TASK
Starting at the line that contains "max(.95, 13.6 / s)))" and stopping at the line that contains "return root", repeat every line exactly, the two end lines included, and nothing else.

** start **

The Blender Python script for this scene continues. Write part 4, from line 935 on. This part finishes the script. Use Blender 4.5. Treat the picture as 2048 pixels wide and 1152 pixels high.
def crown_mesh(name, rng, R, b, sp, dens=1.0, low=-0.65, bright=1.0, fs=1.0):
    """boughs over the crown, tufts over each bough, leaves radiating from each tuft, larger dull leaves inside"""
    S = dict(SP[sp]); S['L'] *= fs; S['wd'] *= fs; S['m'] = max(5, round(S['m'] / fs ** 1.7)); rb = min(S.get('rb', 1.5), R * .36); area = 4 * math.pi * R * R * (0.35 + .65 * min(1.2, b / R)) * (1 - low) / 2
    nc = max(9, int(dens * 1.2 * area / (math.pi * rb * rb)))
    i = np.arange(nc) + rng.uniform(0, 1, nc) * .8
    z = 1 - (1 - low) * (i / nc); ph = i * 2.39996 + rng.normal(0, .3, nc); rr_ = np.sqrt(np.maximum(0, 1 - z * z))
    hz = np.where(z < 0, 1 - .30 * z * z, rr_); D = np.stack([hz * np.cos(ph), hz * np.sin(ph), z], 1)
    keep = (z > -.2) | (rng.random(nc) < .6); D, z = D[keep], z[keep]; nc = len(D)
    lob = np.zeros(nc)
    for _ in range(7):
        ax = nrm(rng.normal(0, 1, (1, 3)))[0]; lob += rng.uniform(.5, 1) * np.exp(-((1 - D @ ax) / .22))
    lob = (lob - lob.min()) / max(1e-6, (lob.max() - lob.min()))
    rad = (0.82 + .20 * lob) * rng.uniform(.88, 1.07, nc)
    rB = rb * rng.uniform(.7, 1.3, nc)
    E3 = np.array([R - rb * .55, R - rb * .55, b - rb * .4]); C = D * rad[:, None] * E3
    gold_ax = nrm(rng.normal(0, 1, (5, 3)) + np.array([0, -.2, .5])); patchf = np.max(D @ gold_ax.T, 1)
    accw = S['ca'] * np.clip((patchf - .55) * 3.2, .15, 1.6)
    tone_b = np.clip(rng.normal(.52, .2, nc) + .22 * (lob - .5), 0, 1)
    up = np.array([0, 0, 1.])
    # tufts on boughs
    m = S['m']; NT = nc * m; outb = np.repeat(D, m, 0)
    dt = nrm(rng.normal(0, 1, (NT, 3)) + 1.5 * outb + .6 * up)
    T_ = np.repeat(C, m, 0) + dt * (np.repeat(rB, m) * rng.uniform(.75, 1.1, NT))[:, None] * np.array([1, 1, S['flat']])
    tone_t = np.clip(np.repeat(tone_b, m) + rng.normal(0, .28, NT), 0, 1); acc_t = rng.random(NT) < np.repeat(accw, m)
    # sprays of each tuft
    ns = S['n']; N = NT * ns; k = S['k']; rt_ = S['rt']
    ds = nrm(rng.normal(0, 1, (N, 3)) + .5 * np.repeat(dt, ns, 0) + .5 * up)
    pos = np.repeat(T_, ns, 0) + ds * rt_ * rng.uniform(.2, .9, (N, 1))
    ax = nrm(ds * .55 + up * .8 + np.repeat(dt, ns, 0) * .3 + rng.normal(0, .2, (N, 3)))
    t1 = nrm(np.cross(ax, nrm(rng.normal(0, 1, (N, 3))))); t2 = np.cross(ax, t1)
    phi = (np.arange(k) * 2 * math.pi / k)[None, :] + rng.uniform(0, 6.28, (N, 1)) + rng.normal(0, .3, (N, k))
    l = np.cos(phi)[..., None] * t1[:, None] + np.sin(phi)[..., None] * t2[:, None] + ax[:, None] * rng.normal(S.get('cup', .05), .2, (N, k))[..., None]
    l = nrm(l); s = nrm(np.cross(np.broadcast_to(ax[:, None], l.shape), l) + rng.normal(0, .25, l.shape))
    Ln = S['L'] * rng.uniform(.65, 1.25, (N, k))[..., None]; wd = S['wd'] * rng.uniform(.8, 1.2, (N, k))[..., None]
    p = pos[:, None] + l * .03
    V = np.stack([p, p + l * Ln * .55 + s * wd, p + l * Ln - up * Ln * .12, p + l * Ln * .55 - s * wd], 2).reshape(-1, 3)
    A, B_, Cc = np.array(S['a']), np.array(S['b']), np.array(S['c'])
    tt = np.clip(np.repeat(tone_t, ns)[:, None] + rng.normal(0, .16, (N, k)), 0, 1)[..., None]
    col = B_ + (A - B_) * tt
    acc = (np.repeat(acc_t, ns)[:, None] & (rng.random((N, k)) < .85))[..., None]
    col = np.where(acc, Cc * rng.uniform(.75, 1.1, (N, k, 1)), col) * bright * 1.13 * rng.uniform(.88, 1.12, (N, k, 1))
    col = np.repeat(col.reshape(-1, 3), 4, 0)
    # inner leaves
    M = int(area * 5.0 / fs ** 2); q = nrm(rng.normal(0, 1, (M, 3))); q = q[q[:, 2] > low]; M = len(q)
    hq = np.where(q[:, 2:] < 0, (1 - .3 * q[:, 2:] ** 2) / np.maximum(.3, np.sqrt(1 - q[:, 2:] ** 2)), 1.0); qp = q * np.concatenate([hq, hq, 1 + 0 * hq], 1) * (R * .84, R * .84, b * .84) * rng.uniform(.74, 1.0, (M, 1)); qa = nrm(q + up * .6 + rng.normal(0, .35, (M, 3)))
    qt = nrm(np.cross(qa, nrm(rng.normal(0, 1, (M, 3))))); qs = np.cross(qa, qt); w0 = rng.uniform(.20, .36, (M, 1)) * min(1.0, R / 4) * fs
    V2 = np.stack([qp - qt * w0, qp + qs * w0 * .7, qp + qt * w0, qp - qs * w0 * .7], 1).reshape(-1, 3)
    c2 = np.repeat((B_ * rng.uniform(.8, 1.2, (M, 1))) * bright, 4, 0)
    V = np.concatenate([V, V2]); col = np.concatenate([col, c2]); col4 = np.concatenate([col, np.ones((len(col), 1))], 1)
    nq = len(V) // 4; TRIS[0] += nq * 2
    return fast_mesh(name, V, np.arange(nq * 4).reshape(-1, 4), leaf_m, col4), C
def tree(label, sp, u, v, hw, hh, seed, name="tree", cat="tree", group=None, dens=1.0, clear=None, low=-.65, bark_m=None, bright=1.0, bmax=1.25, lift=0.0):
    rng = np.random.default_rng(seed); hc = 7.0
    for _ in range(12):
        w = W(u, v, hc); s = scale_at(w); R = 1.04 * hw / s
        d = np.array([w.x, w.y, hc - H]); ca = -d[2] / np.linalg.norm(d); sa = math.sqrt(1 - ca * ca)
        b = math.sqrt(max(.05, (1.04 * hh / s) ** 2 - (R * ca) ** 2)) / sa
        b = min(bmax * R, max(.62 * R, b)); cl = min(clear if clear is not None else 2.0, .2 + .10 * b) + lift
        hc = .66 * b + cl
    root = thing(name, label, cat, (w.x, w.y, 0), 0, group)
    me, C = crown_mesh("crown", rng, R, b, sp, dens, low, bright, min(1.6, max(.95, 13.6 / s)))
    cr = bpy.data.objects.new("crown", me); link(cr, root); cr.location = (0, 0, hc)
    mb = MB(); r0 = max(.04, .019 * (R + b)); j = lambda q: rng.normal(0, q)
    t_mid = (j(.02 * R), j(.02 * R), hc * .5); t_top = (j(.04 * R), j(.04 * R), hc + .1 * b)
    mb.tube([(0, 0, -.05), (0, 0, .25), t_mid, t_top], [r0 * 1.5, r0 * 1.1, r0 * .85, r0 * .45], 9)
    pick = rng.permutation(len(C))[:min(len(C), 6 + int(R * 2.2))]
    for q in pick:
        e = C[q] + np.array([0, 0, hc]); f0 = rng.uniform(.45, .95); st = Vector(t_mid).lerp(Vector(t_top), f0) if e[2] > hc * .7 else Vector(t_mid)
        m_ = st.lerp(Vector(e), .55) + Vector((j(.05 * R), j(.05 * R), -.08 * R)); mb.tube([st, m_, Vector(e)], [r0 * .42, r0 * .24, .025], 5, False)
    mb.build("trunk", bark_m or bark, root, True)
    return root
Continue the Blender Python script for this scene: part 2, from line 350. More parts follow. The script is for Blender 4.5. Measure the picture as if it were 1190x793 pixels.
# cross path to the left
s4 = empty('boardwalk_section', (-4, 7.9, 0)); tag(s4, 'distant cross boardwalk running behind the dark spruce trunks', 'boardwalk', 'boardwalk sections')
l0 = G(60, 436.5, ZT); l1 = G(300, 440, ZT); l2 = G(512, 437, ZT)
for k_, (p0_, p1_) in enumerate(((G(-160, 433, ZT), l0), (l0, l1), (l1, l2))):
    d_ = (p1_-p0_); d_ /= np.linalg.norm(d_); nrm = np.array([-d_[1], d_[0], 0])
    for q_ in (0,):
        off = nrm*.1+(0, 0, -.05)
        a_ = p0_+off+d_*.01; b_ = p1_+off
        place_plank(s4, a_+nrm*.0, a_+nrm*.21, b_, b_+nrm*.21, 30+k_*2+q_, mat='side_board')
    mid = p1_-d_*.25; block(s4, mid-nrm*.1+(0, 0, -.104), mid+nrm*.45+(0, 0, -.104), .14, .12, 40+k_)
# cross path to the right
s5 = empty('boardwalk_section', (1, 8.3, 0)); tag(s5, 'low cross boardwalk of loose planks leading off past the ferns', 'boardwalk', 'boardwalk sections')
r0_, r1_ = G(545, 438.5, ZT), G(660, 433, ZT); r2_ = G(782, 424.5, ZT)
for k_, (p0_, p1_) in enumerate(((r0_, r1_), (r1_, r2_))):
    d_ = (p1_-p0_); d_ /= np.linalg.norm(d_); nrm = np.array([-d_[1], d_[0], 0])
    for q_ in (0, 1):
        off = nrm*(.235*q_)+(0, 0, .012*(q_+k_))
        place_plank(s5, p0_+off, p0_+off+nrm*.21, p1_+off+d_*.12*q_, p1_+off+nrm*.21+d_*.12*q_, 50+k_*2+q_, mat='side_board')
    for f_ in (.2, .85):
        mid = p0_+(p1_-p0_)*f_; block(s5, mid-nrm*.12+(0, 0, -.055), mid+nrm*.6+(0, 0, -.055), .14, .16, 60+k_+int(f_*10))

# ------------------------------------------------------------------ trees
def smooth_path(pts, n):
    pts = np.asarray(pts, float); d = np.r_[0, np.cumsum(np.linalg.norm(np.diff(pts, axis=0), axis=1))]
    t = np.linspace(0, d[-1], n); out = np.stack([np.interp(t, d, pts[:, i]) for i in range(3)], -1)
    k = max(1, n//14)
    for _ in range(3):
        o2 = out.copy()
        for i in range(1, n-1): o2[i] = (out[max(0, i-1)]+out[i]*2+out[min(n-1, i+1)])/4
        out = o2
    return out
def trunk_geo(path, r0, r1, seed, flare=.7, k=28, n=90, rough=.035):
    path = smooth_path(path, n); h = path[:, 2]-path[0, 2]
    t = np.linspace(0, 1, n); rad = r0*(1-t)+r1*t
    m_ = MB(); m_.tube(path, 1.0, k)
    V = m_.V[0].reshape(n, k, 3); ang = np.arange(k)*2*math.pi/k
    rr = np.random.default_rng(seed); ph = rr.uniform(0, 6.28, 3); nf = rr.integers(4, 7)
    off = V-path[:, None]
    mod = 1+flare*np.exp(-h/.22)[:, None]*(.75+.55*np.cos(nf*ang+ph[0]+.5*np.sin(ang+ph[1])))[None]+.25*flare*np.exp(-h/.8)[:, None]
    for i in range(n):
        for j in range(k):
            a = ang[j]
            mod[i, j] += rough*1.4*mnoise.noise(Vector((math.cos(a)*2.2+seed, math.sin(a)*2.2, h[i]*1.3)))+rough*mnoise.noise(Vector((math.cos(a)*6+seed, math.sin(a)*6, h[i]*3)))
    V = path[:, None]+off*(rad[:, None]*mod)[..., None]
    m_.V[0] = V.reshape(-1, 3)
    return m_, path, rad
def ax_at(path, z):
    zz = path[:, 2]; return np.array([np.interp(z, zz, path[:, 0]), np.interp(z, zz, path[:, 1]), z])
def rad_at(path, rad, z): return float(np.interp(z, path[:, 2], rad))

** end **

SOLVED PROBLEM
    me, C = crown_mesh("crown", rng, R, b, sp, dens, low, bright, min(1.6, max(.95, 13.6 / s)))
    cr = bpy.data.objects.new("crown", me); link(cr, root); cr.location = (0, 0, hc)
    mb = MB(); r0 = max(.04, .019 * (R + b)); j = lambda q: rng.normal(0, q)
    t_mid = (j(.02 * R), j(.02 * R), hc * .5); t_top = (j(.04 * R), j(.04 * R), hc + .1 * b)
    mb.tube([(0, 0, -.05), (0, 0, .25), t_mid, t_top], [r0 * 1.5, r0 * 1.1, r0 * .85, r0 * .45], 9)
    pick = rng.permutation(len(C))[:min(len(C), 6 + int(R * 2.2))]
    for q in pick:
        e = C[q] + np.array([0, 0, hc]); f0 = rng.uniform(.45, .95); st = Vector(t_mid).lerp(Vector(t_top), f0) if e[2] > hc * .7 else Vector(t_mid)
        m_ = st.lerp(Vector(e), .55) + Vector((j(.05 * R), j(.05 * R), -.08 * R)); mb.tube([st, m_, Vector(e)], [r0 * .42, r0 * .24, .025], 5, False)
    mb.build("trunk", bark_m or bark, root, True)
    return root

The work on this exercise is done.